Cinema com Rapadura

OPINIÃO   segunda-feira, 27 de maio de 2019

Nosso Último Verão (Netflix, 2019): a superficialidade da estação

Num mundo cada vez mais desconstruído, novo romance da Netflix ainda pensa pequeno e dentro da caixinha.

O verão americano é um evento não apenas cinematográfico, é praticamente um estilo de vida. Nele, os blockbusters são lançados, as pessoas vão à praia, os biquínis aparecem e grande parte dos filmes escolares se concluem ou começam. A Netflix entrou na onda para lançar “Nosso Último Verão”, nova comédia romântica do seu catálogo que narra a vida de estudantes que precisam decidir o que fazer antes de ir à faculdade em suas últimas férias de verão. Um músico que se envolve com uma aspirante à cineasta, uma babá que não sabe se quer fazer faculdade, uma estagiária com problemas de relacionamento, uma dupla de nerds que se passam por adultos e dois atletas que, mesmo sendo babacas, querem demonstrar um pouco de profundidade. Assim, repleto de tramas paralelas, sendo algumas até desconexas, o filme de William Bindley (“Madison”) busca abordar o amadurecimento, perspectivas de vida, mudanças de foco e objetivos, mas infelizmente o texto do diretor em parceria com Scott Bindley (“O Que Será de Nozes 2”) cai nos vícios do gênero.

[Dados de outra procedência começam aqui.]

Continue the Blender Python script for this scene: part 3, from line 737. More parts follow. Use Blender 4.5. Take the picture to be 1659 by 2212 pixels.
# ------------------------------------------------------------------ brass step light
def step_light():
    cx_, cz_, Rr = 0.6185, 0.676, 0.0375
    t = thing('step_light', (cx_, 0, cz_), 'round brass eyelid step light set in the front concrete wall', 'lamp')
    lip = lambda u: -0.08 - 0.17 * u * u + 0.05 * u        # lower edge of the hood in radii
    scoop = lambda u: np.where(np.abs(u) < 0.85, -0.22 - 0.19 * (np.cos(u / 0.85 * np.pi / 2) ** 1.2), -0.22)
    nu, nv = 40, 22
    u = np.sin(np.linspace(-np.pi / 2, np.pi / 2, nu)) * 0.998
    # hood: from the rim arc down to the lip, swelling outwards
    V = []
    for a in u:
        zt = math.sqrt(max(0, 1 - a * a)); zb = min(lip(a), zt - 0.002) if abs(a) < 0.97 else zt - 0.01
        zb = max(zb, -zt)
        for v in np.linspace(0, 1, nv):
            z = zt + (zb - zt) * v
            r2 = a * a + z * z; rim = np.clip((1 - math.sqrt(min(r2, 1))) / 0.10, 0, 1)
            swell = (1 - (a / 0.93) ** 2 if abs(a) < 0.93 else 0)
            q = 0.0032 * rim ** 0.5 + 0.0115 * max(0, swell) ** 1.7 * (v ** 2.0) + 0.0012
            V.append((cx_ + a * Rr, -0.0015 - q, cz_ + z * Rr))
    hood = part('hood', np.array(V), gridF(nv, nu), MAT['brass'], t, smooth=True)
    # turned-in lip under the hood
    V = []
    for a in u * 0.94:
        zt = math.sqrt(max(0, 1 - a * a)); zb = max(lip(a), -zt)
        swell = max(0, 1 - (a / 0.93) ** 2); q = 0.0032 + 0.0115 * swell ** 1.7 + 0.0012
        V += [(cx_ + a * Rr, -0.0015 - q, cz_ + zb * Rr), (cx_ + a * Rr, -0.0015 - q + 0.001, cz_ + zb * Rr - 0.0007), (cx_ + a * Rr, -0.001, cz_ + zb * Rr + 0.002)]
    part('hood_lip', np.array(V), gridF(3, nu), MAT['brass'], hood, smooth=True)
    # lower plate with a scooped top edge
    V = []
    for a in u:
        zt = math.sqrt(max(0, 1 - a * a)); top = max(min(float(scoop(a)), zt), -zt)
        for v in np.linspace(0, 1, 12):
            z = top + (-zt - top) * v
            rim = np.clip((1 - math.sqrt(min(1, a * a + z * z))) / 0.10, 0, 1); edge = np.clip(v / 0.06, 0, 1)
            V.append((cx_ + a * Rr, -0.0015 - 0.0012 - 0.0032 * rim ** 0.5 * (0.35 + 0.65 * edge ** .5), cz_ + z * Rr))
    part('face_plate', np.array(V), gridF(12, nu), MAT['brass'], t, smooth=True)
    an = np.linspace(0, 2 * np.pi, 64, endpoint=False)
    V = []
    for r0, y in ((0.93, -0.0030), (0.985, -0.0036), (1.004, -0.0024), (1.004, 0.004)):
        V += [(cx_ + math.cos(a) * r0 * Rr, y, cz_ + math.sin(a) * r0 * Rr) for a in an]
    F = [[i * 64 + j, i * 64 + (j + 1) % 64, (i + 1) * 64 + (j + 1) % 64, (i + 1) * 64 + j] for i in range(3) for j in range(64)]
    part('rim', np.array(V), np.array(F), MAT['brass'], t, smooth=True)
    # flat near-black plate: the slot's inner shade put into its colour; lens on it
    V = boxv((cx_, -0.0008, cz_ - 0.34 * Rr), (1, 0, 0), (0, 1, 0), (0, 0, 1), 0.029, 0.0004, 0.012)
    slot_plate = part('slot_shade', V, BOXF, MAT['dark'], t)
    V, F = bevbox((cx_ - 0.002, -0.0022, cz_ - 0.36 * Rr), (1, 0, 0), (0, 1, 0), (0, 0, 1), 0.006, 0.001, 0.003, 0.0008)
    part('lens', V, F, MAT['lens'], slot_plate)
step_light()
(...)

Toda a discussão se o ensino médio poderia ter sido melhor ou se eles poderiam ter feito algo diferente é o que há de mais interessante na produção. O verão parece ser a época de mudanças, o catalisador de todas as decisões importantes, e é uma pena que esse aprofundamento seja apenas superficial já que a obra prefere apenas pincelar seus personagens, talvez pela quantidade deles em tela. O foco maior está em Griffin (K.J. Apa, da série “Riverdale”) e Phoebe (Maia Mitchell, da série “The Fosters”), o músico e a jovem cineasta que se complementam e se ajudam na produção de um filme. As sequências do casal são embaladas por músicas pop que parecem saídas diretamente de um videoclipe. A fotografia estourada grita a estação em questão a todo instante, o que faz parecer que você acabou de sair de um sonho adolescente. Aliás, alguns momentos da trama são dignos de vergonha alheia ao tratar a mulher como um troféu a ser conquistado, fazendo com que uma espécie de soberania masculina tome conta do enredo, tendo o homem como único motivo de felicidade de parte das personagens femininas.

Os relacionamentos e um debate sobre como a vida profissional afeta a pessoal e vice-versa fazem com que, à medida que a estação acaba, o tempo se encurte e o ciclo comece a se fechar. As pessoas às vezes não são o que parecem e, ao abordar isso e tentar ser significativo, o longa inclui uma briga de status banal, fazendo tudo voltar à história rasteira de outrora. Um dos personagens cita que a vida adulta é a escola outra vez, com os tímidos, os populares, os atletas e nerds disputando espaço ao passo que aprendemos mais sobre nós mesmos. Estaríamos bem se o enredo seguisse essa linha e não caísse em fetiches saídos diretamente da mente de um adolescente na puberdade.

Ao se preocupar em encerrar todos os ciclos, “Nosso Último Verão” se torna demasiadamente longo, com espaço para uma pequena reviravolta forçada que deixa o mundo pequeno demais. O filme pode até funcionar para o público teen, mas falta a inspiração necessária para agradar aqueles que gostam de cinema, mesmo aquele ao qual o foco é apenas entreter.